GM chief counsel Michael Millikin and CEO Mary Barra testify during a Senate subcommittee hearing Thursday. (Photo by Alex Wong/Getty Images)

GM Excoriated for 'Negligence' at Latest Senate Hearing

July 17, 2014
General Motors officials come under attack at a Senate hearing from lawmakers who accuse them of 'gross negligence' that contributed to at least 13 deaths linked to defective cars.

WASHINGTON – Officials of General Motors (IW 500/5) (GM) came under attack at a Senate hearing Thursday from lawmakers who accused them of "gross negligence" that contributed to at least 13 deaths linked to defective GM cars.

While Mary Barra, the embattled CEO of America's largest automaker, returned for another congressional grilling, the man GM hired to determine the compensation for crash victims made his first appearance on Capitol Hill.
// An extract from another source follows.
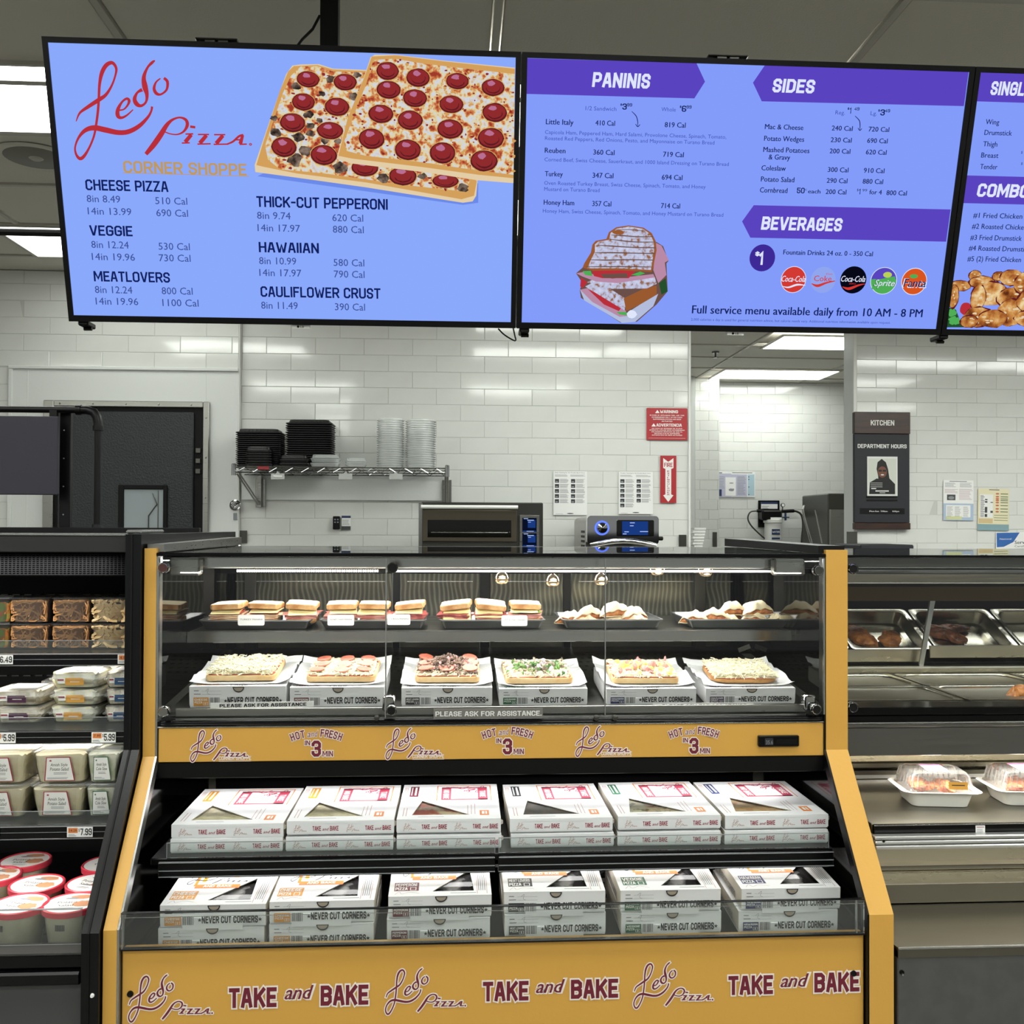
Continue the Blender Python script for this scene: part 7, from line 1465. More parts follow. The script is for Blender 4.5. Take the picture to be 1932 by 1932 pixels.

Compensation expert Ken Feinberg, who has said GM would offer at least $1 million for each death linked to faulty ignition switches in GM cars, assured lawmakers that the compensation fund had no limits.

"We are authorized to pay as much money as is required," Feinberg told a Senate panel.

But when Barra sought to lay out the steps taken to assure that the information problems do not happen again, Senator Barbara Boxer cut her off.

"You just can't say 'now, now' and forget the past," Boxer said. "People died. We have to find out what happened."